WHAT YOU NEED TO DO:
Reproduce exactly the lines below, from the first through the one containing "sc.cycles.max_bounces = 6", and nothing more.

RECORD SET:
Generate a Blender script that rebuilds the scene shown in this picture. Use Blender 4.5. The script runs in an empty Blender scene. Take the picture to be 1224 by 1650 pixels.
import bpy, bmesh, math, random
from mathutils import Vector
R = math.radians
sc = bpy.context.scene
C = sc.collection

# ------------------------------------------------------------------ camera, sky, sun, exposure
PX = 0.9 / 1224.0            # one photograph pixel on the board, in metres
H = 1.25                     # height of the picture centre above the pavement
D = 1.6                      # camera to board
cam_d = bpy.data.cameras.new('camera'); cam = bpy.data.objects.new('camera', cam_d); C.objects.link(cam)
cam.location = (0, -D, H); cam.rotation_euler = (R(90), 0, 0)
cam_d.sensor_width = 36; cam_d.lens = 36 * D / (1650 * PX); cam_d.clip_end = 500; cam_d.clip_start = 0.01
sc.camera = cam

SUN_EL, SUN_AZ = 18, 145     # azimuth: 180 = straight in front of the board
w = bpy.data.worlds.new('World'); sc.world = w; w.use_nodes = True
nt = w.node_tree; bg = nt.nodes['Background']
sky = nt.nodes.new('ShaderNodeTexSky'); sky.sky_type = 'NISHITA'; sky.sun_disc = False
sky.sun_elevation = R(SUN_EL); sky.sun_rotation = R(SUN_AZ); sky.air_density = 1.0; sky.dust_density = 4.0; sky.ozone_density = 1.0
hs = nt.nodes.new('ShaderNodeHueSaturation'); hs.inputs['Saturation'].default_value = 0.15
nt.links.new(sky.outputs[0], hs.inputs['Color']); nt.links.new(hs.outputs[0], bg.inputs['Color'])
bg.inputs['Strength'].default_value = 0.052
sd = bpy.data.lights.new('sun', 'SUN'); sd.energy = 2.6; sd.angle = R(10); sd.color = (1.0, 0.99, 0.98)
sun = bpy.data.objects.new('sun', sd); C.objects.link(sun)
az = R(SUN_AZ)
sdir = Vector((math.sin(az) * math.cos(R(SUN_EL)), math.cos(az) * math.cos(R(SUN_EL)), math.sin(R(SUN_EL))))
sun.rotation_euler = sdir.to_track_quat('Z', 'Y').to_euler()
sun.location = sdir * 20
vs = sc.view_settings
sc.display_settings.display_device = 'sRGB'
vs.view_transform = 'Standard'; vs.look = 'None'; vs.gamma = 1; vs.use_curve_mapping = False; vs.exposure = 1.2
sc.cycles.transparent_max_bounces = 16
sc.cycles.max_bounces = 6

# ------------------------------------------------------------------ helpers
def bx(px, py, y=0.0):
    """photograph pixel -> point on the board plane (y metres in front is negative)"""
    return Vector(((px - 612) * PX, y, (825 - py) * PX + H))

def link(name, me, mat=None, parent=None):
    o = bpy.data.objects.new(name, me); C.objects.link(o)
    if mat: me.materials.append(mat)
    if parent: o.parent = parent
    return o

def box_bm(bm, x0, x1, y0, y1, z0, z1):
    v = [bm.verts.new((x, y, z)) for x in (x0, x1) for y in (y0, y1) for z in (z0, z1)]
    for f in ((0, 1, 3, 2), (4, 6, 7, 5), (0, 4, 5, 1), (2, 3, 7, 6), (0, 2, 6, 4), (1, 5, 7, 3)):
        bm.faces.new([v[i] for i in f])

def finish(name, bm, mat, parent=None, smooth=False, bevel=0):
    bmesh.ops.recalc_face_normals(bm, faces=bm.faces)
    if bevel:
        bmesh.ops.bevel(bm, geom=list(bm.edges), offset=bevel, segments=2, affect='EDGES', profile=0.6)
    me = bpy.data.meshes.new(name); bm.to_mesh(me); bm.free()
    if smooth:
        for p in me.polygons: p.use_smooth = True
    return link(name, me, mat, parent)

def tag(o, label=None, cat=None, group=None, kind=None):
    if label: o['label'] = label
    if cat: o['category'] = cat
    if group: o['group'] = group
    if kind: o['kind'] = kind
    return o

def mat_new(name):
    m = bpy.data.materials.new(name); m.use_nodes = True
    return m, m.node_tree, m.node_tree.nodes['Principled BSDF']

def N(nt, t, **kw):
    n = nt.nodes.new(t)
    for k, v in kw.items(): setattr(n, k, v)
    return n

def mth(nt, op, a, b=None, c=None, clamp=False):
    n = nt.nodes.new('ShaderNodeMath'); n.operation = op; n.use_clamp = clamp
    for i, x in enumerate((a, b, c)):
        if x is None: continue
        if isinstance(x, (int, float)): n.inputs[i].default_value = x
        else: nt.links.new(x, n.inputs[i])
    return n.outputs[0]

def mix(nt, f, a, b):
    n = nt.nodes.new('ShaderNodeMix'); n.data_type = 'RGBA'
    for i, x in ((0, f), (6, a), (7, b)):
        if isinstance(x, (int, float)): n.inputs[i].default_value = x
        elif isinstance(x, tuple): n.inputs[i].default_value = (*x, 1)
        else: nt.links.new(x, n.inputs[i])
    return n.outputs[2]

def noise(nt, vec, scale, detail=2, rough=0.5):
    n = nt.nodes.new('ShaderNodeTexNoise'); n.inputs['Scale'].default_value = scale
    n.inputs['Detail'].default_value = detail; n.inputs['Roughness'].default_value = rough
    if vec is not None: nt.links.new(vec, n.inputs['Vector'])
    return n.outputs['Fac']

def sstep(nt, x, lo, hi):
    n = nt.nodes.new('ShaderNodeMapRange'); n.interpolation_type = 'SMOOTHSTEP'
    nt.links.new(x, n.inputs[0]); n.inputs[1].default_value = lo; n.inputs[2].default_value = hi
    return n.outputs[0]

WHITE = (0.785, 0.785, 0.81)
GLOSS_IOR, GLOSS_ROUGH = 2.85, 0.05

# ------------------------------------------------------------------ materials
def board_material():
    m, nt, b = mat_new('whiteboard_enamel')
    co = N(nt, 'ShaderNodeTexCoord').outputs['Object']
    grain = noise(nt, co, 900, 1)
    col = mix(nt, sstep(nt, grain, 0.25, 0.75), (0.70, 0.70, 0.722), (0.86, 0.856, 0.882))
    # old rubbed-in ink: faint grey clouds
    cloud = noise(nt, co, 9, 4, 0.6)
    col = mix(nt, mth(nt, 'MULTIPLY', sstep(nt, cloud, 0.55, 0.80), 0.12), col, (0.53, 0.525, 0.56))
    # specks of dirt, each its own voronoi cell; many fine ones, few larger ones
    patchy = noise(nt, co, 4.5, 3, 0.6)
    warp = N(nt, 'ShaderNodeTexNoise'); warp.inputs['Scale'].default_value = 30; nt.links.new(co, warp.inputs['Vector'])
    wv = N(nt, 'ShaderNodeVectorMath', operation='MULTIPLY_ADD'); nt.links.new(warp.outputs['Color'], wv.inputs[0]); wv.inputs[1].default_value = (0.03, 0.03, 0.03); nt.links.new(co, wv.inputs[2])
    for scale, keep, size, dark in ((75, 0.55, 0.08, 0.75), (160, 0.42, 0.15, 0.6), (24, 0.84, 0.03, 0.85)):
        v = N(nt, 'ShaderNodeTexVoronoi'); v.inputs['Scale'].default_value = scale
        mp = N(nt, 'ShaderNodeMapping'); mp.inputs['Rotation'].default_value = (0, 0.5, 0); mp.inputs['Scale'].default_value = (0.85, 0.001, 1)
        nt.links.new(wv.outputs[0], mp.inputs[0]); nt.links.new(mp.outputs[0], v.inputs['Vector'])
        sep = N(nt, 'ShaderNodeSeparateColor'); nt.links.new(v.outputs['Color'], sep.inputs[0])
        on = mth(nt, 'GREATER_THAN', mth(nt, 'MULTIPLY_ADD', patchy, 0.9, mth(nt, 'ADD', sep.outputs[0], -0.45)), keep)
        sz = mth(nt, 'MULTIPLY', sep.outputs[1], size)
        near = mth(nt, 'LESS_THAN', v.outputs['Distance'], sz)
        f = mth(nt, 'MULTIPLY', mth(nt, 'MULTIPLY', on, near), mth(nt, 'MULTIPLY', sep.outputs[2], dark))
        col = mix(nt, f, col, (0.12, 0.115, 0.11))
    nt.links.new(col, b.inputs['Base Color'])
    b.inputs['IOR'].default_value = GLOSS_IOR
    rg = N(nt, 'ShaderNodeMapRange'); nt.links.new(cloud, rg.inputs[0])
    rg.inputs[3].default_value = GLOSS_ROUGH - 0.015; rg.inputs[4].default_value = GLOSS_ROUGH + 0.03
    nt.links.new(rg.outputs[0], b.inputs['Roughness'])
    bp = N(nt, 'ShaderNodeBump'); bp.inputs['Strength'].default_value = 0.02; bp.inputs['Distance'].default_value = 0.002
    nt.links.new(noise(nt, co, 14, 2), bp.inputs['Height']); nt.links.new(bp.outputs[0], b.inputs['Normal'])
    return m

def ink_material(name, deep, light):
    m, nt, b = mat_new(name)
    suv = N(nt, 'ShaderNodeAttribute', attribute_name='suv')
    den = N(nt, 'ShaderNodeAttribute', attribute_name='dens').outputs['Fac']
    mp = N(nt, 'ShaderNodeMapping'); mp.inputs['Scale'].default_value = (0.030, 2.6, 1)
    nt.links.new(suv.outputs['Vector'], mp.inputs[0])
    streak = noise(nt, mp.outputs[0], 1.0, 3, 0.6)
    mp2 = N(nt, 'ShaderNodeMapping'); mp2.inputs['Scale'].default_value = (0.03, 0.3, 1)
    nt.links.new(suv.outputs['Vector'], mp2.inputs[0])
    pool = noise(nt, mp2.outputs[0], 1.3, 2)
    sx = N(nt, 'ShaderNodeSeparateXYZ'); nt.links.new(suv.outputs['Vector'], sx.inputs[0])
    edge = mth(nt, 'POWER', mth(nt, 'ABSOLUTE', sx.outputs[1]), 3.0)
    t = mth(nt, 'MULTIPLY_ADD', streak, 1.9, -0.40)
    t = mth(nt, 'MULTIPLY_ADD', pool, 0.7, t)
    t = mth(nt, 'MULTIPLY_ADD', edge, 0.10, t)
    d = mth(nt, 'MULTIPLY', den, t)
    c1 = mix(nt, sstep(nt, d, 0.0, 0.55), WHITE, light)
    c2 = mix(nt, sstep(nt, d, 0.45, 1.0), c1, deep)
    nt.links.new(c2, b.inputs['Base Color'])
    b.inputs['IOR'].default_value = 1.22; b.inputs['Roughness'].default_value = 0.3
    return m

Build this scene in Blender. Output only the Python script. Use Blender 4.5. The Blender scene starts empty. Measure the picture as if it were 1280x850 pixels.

IN RESPONSE:
Generate a Blender script that rebuilds the scene shown in this picture. Use Blender 4.5. The script runs in an empty Blender scene. Take the picture to be 1224 by 1650 pixels.
import bpy, bmesh, math, random
from mathutils import Vector
R = math.radians
sc = bpy.context.scene
C = sc.collection

# ------------------------------------------------------------------ camera, sky, sun, exposure
PX = 0.9 / 1224.0            # one photograph pixel on the board, in metres
H = 1.25                     # height of the picture centre above the pavement
D = 1.6                      # camera to board
cam_d = bpy.data.cameras.new('camera'); cam = bpy.data.objects.new('camera', cam_d); C.objects.link(cam)
cam.location = (0, -D, H); cam.rotation_euler = (R(90), 0, 0)
cam_d.sensor_width = 36; cam_d.lens = 36 * D / (1650 * PX); cam_d.clip_end = 500; cam_d.clip_start = 0.01
sc.camera = cam

SUN_EL, SUN_AZ = 18, 145     # azimuth: 180 = straight in front of the board
w = bpy.data.worlds.new('World'); sc.world = w; w.use_nodes = True
nt = w.node_tree; bg = nt.nodes['Background']
sky = nt.nodes.new('ShaderNodeTexSky'); sky.sky_type = 'NISHITA'; sky.sun_disc = False
sky.sun_elevation = R(SUN_EL); sky.sun_rotation = R(SUN_AZ); sky.air_density = 1.0; sky.dust_density = 4.0; sky.ozone_density = 1.0
hs = nt.nodes.new('ShaderNodeHueSaturation'); hs.inputs['Saturation'].default_value = 0.15
nt.links.new(sky.outputs[0], hs.inputs['Color']); nt.links.new(hs.outputs[0], bg.inputs['Color'])
bg.inputs['Strength'].default_value = 0.052
sd = bpy.data.lights.new('sun', 'SUN'); sd.energy = 2.6; sd.angle = R(10); sd.color = (1.0, 0.99, 0.98)
sun = bpy.data.objects.new('sun', sd); C.objects.link(sun)
az = R(SUN_AZ)
sdir = Vector((math.sin(az) * math.cos(R(SUN_EL)), math.cos(az) * math.cos(R(SUN_EL)), math.sin(R(SUN_EL))))
sun.rotation_euler = sdir.to_track_quat('Z', 'Y').to_euler()
sun.location = sdir * 20
vs = sc.view_settings
sc.display_settings.display_device = 'sRGB'
vs.view_transform = 'Standard'; vs.look = 'None'; vs.gamma = 1; vs.use_curve_mapping = False; vs.exposure = 1.2
sc.cycles.transparent_max_bounces = 16
sc.cycles.max_bounces = 6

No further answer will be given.